I.S. : Les Français ont une position opportuniste, voire attentiste, vis-à-vis des changements qui interviennent aux États-Unis. Nous l'avons vu lors du salon CES de Las Vegas début janvier : les entrepreneurs du numérique veulent bien trouver des investisseurs américains, des financements pour leurs entreprises, mais personne n'a eu l'air de s'inquiéter de la future politique économique américaine et des conséquences qu'elle pourra avoir sur leur activité dans le pays. Dans les PME plus " traditionnelles ", la majorité des patrons ne se sent absolument pas concernée par ce changement politique international majeur. L'exception étant ceux qui sont déjà implantés aux États-Unis et qui se demandent à juste titre comment s'adapter au niveau local.

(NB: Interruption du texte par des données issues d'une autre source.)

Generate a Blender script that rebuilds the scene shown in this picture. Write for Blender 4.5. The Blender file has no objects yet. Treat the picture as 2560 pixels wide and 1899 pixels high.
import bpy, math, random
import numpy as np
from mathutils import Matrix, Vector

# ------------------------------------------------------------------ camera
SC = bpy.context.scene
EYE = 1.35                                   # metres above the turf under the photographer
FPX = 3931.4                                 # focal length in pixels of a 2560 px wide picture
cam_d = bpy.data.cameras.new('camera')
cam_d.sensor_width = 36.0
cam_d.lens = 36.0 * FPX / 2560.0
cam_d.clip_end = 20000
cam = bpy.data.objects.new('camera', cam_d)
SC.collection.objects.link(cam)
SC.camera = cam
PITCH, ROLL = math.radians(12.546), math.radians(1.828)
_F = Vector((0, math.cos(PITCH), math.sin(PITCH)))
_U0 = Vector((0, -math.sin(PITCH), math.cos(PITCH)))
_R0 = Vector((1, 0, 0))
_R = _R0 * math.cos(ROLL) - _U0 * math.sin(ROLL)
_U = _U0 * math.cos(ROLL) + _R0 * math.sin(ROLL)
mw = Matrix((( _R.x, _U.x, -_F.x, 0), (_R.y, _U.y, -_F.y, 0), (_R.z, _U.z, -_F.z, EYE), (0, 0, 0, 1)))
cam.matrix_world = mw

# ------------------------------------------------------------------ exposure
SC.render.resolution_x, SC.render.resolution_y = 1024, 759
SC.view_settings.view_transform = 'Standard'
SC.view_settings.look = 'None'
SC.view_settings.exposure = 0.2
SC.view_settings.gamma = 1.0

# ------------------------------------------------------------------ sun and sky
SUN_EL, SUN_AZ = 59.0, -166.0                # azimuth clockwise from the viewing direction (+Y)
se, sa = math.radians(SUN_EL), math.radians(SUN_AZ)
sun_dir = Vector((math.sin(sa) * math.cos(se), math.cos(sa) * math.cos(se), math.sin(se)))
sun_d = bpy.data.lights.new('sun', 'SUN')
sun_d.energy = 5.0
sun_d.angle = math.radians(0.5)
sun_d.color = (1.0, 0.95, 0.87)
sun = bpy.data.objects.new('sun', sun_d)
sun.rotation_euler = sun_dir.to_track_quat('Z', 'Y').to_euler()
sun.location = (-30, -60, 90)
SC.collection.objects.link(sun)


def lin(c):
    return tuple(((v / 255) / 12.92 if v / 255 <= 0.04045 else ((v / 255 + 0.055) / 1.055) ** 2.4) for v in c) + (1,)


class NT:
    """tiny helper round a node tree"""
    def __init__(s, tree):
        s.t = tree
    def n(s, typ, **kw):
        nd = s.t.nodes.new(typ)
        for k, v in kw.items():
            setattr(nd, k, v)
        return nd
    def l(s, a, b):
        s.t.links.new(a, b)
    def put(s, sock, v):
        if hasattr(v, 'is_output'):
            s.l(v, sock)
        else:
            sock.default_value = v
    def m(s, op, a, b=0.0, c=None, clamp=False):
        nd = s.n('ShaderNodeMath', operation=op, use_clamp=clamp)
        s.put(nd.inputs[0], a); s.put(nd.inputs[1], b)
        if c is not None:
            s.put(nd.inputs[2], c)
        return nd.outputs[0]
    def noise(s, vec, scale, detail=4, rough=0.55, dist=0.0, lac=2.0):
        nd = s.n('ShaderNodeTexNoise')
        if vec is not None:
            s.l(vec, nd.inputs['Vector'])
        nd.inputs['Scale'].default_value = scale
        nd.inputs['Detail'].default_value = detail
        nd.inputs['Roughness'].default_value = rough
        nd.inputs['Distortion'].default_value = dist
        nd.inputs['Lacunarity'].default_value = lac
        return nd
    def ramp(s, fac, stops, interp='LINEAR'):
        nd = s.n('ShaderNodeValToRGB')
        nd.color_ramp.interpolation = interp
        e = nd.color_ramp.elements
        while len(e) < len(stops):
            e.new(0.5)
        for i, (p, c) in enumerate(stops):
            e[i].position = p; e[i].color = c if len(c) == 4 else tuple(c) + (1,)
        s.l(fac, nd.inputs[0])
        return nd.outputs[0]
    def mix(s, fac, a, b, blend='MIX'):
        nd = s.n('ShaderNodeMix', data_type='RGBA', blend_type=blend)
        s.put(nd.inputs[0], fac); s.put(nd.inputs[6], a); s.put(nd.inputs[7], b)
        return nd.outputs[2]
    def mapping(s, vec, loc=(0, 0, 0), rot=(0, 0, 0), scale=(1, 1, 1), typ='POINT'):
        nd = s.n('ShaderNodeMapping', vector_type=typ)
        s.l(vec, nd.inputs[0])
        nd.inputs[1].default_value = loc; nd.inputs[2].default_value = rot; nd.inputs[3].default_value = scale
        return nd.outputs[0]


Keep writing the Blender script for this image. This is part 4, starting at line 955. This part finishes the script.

Comment peuvent-ils s'emparer de ce sujet ?

I.S. : Ils doivent dès aujourd'hui anticiper ce nouvel équilibre mondial des affaires en s'interrogeant sur leur stratégie de développement à l'international : est-elle adaptée au nouveau contexte macroéconomique ? Ils doivent se demander pourquoi il est impératif pour leur entreprise de se développer sur le marché américain, voire de s'y implanter, en identifiant ce qu'il serait incontournable d'y faire et à quelle échéance. Ensuite il leur faudra ajuster ou, dans certains cas, complètement repenser leur modèle économique pour que ce dernier soit performant face à la nouvelle donne concurrentielle. Avec l'augmentation probable des barrières douanières, il faut par exemple privilégier l'ouverture de filiales et de sites de production aux États-Unis, car les entreprises qui ont simplement une représentation commerciale verront leurs produits taxés très fortement à la frontière.

Vous affirmez que le changement politique que suscite l'arrivée de Trump au pouvoir va générer des opportunités de business pour les PME françaises. Lesquelles ?

I.S. : Tout changement politique engendre des opportunités business, il faut juste les anticiper, les analyser et connaître les rapports de cause à effet. Par exemple, le protectionnisme américain va forcément entraîner le désengagement des entreprises américaines dans certains pays et laisser la place libre à d'autres entreprises pour investir. Nous savons que les États-Unis vont se retirer de certains pays à court terme, et bien je dis " allons-y " ! Il faut absolument qu'en France, et plus largement en Europe, les chefs d'entreprise puissent comprendre le fonctionnement de la mondialisation et des liens commerciaux entre les pays.

Selon vous, le Brexit est-il également un élément perturbateur pour l'activité des entreprises françaises ?

I.S. : Je ne vois pas du tout le Brexit comme un acte de protectionnisme économique, le Royaume-Uni n'ayant jamais eu les mêmes règles du jeu que les autres pays européens (les droits de douane par exemple). Ce qu'il faut davantage redouter, c'est l'accord commercial qui devrait se dessiner entre les États-Unis et le Royaume-Uni, historiquement et économiquement proches. Plus que l'arrivée de Trump au pouvoir et plus que le Brexit, c'est la combinaison de ces deux événements qui risque d'avoir des conséquences néfastes sur l'activité des entreprises européennes.

Comment l'Union européenne peut-elle tirer son épingle dans ce nouveau jeu mondial ?

I.S. : L'une des seules solutions efficaces serait d'enfin créer une Union européenne fédérale forte, avec une fiscalité unifiée. L'UE pourra ainsi jouer à armes égales avec les Américains lors des négociations commerciales. Elle peut également décider de mettre en place des taxes sur l'importation de produits américains. Enfin, il faut favoriser les échanges commerciaux avec de nouveaux pays dynamiques, comme par exemple le Vietnam qui a enregistré 6 % de croissance en 2016.